What you are asked to do
Repeat all of the material below exactly as written, images excluded.

Given information
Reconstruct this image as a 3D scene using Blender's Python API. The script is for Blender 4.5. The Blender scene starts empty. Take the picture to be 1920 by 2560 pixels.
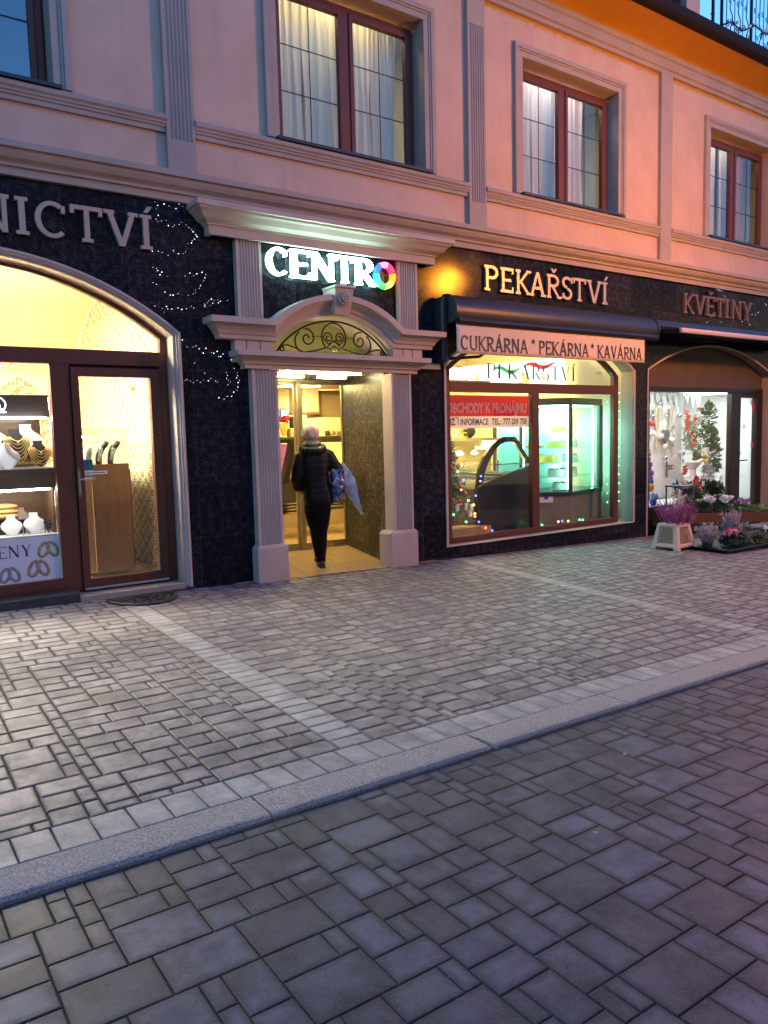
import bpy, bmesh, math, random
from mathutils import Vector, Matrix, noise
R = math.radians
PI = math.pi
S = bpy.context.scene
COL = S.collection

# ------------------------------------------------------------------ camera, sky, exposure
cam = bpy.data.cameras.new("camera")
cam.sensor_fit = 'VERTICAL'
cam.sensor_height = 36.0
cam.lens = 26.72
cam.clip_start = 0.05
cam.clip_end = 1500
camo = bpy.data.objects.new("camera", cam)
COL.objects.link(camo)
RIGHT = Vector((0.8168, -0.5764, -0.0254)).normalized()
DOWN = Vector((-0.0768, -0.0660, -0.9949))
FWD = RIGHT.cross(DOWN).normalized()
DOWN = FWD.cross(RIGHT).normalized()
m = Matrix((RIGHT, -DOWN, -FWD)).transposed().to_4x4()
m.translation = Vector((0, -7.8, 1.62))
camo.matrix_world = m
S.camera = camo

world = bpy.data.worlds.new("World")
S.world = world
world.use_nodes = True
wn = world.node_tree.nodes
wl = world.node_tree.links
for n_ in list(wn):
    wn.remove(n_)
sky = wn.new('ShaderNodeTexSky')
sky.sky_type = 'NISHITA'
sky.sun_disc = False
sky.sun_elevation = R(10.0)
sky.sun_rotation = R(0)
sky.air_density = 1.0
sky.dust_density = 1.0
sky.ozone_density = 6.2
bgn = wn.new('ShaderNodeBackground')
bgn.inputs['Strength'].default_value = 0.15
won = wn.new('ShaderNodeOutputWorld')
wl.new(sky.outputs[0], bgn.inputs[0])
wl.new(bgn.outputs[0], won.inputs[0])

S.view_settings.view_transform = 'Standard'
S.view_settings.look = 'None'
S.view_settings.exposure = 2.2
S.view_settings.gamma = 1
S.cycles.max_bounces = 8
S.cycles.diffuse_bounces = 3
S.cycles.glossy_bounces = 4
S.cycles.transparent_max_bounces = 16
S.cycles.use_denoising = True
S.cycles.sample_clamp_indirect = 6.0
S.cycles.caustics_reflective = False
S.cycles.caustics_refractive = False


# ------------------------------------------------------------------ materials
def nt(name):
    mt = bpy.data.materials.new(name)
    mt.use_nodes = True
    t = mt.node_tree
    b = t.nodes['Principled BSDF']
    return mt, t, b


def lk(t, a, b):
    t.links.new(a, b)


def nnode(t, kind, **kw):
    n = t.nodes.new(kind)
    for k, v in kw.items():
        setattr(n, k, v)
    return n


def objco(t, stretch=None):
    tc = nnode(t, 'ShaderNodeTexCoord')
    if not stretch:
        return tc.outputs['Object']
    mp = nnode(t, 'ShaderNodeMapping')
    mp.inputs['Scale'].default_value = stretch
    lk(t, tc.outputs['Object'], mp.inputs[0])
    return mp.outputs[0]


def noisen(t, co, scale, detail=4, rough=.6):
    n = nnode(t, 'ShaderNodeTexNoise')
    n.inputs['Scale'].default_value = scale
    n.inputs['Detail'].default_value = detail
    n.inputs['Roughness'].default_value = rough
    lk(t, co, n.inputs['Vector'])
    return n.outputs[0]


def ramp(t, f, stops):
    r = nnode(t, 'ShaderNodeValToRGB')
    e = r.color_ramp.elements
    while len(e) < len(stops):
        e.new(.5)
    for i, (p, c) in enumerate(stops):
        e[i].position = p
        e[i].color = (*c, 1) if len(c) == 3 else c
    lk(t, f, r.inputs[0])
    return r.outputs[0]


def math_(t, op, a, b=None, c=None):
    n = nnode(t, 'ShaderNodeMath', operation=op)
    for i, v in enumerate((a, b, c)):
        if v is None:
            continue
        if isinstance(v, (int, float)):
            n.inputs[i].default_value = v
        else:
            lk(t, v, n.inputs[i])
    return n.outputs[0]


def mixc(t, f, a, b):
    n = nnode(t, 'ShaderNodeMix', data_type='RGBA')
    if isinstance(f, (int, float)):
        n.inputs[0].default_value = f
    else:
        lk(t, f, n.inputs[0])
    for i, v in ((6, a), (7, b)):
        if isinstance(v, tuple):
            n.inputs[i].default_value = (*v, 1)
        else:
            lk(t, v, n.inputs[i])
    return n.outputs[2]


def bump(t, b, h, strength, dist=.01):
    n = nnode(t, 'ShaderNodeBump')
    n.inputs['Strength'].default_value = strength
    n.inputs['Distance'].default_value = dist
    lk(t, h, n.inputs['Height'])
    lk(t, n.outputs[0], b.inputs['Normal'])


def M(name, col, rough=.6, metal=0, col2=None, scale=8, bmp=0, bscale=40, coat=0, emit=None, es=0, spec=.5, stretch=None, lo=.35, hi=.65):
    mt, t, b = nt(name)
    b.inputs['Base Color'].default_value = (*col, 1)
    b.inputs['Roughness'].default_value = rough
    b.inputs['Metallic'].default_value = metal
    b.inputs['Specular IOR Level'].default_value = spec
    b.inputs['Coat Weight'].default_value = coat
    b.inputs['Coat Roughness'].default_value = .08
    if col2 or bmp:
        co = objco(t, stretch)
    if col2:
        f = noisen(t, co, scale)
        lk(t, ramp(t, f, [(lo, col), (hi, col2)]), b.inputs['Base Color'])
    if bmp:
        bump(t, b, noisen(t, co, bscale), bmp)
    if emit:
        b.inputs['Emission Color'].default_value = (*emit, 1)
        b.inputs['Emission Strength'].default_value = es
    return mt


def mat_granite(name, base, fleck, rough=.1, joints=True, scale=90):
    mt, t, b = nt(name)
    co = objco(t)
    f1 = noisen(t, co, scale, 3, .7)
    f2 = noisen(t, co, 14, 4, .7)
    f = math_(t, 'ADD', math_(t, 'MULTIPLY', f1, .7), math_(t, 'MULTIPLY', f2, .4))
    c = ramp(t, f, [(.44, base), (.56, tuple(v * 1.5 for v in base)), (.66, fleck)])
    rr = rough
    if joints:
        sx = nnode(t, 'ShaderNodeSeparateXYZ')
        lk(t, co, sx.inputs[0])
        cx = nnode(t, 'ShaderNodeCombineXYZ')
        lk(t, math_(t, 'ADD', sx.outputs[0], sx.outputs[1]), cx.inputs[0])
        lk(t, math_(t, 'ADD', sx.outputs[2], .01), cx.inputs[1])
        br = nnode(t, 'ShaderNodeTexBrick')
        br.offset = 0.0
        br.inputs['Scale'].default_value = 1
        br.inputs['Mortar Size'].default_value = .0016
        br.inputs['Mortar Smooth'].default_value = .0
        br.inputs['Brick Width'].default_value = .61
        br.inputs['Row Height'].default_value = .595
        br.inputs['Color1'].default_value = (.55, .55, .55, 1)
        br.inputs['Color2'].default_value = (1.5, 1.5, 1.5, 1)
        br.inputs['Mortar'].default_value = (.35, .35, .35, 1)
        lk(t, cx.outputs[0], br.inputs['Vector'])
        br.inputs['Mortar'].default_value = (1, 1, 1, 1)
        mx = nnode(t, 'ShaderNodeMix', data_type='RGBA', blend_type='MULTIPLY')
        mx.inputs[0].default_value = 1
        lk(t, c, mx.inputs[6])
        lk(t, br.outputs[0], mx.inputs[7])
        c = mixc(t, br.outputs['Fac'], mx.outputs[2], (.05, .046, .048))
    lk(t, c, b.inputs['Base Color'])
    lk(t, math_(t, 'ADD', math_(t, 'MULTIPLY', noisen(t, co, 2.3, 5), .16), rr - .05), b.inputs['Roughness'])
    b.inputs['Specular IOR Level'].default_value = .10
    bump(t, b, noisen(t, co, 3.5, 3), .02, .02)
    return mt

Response
Reconstruct this image as a 3D scene using Blender's Python API. The script is for Blender 4.5. The Blender scene starts empty. Take the picture to be 1920 by 2560 pixels.
import bpy, bmesh, math, random
from mathutils import Vector, Matrix, noise
R = math.radians
PI = math.pi
S = bpy.context.scene
COL = S.collection

# ------------------------------------------------------------------ camera, sky, exposure
cam = bpy.data.cameras.new("camera")
cam.sensor_fit = 'VERTICAL'
cam.sensor_height = 36.0
cam.lens = 26.72
cam.clip_start = 0.05
cam.clip_end = 1500
camo = bpy.data.objects.new("camera", cam)
COL.objects.link(camo)
RIGHT = Vector((0.8168, -0.5764, -0.0254)).normalized()
DOWN = Vector((-0.0768, -0.0660, -0.9949))
FWD = RIGHT.cross(DOWN).normalized()
DOWN = FWD.cross(RIGHT).normalized()
m = Matrix((RIGHT, -DOWN, -FWD)).transposed().to_4x4()
m.translation = Vector((0, -7.8, 1.62))
camo.matrix_world = m
S.camera = camo

world = bpy.data.worlds.new("World")
S.world = world
world.use_nodes = True
wn = world.node_tree.nodes
wl = world.node_tree.links
for n_ in list(wn):
    wn.remove(n_)
sky = wn.new('ShaderNodeTexSky')
sky.sky_type = 'NISHITA'
sky.sun_disc = False
sky.sun_elevation = R(10.0)
sky.sun_rotation = R(0)
sky.air_density = 1.0
sky.dust_density = 1.0
sky.ozone_density = 6.2
bgn = wn.new('ShaderNodeBackground')
bgn.inputs['Strength'].default_value = 0.15
won = wn.new('ShaderNodeOutputWorld')
wl.new(sky.outputs[0], bgn.inputs[0])
wl.new(bgn.outputs[0], won.inputs[0])

S.view_settings.view_transform = 'Standard'
S.view_settings.look = 'None'
S.view_settings.exposure = 2.2
S.view_settings.gamma = 1
S.cycles.max_bounces = 8
S.cycles.diffuse_bounces = 3
S.cycles.glossy_bounces = 4
S.cycles.transparent_max_bounces = 16
S.cycles.use_denoising = True
S.cycles.sample_clamp_indirect = 6.0
S.cycles.caustics_reflective = False
S.cycles.caustics_refractive = False


# ------------------------------------------------------------------ materials
def nt(name):
    mt = bpy.data.materials.new(name)
    mt.use_nodes = True
    t = mt.node_tree
    b = t.nodes['Principled BSDF']
    return mt, t, b


def lk(t, a, b):
    t.links.new(a, b)


def nnode(t, kind, **kw):
    n = t.nodes.new(kind)
    for k, v in kw.items():
        setattr(n, k, v)
    return n


def objco(t, stretch=None):
    tc = nnode(t, 'ShaderNodeTexCoord')
    if not stretch:
        return tc.outputs['Object']
    mp = nnode(t, 'ShaderNodeMapping')
    mp.inputs['Scale'].default_value = stretch
    lk(t, tc.outputs['Object'], mp.inputs[0])
    return mp.outputs[0]


def noisen(t, co, scale, detail=4, rough=.6):
    n = nnode(t, 'ShaderNodeTexNoise')
    n.inputs['Scale'].default_value = scale
    n.inputs['Detail'].default_value = detail
    n.inputs['Roughness'].default_value = rough
    lk(t, co, n.inputs['Vector'])
    return n.outputs[0]


def ramp(t, f, stops):
    r = nnode(t, 'ShaderNodeValToRGB')
    e = r.color_ramp.elements
    while len(e) < len(stops):
        e.new(.5)
    for i, (p, c) in enumerate(stops):
        e[i].position = p
        e[i].color = (*c, 1) if len(c) == 3 else c
    lk(t, f, r.inputs[0])
    return r.outputs[0]


def math_(t, op, a, b=None, c=None):
    n = nnode(t, 'ShaderNodeMath', operation=op)
    for i, v in enumerate((a, b, c)):
        if v is None:
            continue
        if isinstance(v, (int, float)):
            n.inputs[i].default_value = v
        else:
            lk(t, v, n.inputs[i])
    return n.outputs[0]


def mixc(t, f, a, b):
    n = nnode(t, 'ShaderNodeMix', data_type='RGBA')
    if isinstance(f, (int, float)):
        n.inputs[0].default_value = f
    else:
        lk(t, f, n.inputs[0])
    for i, v in ((6, a), (7, b)):
        if isinstance(v, tuple):
            n.inputs[i].default_value = (*v, 1)
        else:
            lk(t, v, n.inputs[i])
    return n.outputs[2]


def bump(t, b, h, strength, dist=.01):
    n = nnode(t, 'ShaderNodeBump')
    n.inputs['Strength'].default_value = strength
    n.inputs['Distance'].default_value = dist
    lk(t, h, n.inputs['Height'])
    lk(t, n.outputs[0], b.inputs['Normal'])


def M(name, col, rough=.6, metal=0, col2=None, scale=8, bmp=0, bscale=40, coat=0, emit=None, es=0, spec=.5, stretch=None, lo=.35, hi=.65):
    mt, t, b = nt(name)
    b.inputs['Base Color'].default_value = (*col, 1)
    b.inputs['Roughness'].default_value = rough
    b.inputs['Metallic'].default_value = metal
    b.inputs['Specular IOR Level'].default_value = spec
    b.inputs['Coat Weight'].default_value = coat
    b.inputs['Coat Roughness'].default_value = .08
    if col2 or bmp:
        co = objco(t, stretch)
    if col2:
        f = noisen(t, co, scale)
        lk(t, ramp(t, f, [(lo, col), (hi, col2)]), b.inputs['Base Color'])
    if bmp:
        bump(t, b, noisen(t, co, bscale), bmp)
    if emit:
        b.inputs['Emission Color'].default_value = (*emit, 1)
        b.inputs['Emission Strength'].default_value = es
    return mt


def mat_granite(name, base, fleck, rough=.1, joints=True, scale=90):
    mt, t, b = nt(name)
    co = objco(t)
    f1 = noisen(t, co, scale, 3, .7)
    f2 = noisen(t, co, 14, 4, .7)
    f = math_(t, 'ADD', math_(t, 'MULTIPLY', f1, .7), math_(t, 'MULTIPLY', f2, .4))
    c = ramp(t, f, [(.44, base), (.56, tuple(v * 1.5 for v in base)), (.66, fleck)])
    rr = rough
    if joints:
        sx = nnode(t, 'ShaderNodeSeparateXYZ')
        lk(t, co, sx.inputs[0])
        cx = nnode(t, 'ShaderNodeCombineXYZ')
        lk(t, math_(t, 'ADD', sx.outputs[0], sx.outputs[1]), cx.inputs[0])
        lk(t, math_(t, 'ADD', sx.outputs[2], .01), cx.inputs[1])
        br = nnode(t, 'ShaderNodeTexBrick')
        br.offset = 0.0
        br.inputs['Scale'].default_value = 1
        br.inputs['Mortar Size'].default_value = .0016
        br.inputs['Mortar Smooth'].default_value = .0
        br.inputs['Brick Width'].default_value = .61
        br.inputs['Row Height'].default_value = .595
        br.inputs['Color1'].default_value = (.55, .55, .55, 1)
        br.inputs['Color2'].default_value = (1.5, 1.5, 1.5, 1)
        br.inputs['Mortar'].default_value = (.35, .35, .35, 1)
        lk(t, cx.outputs[0], br.inputs['Vector'])
        br.inputs['Mortar'].default_value = (1, 1, 1, 1)
        mx = nnode(t, 'ShaderNodeMix', data_type='RGBA', blend_type='MULTIPLY')
        mx.inputs[0].default_value = 1
        lk(t, c, mx.inputs[6])
        lk(t, br.outputs[0], mx.inputs[7])
        c = mixc(t, br.outputs['Fac'], mx.outputs[2], (.05, .046, .048))
    lk(t, c, b.inputs['Base Color'])
    lk(t, math_(t, 'ADD', math_(t, 'MULTIPLY', noisen(t, co, 2.3, 5), .16), rr - .05), b.inputs['Roughness'])
    b.inputs['Specular IOR Level'].default_value = .10
    bump(t, b, noisen(t, co, 3.5, 3), .02, .02)
    return mt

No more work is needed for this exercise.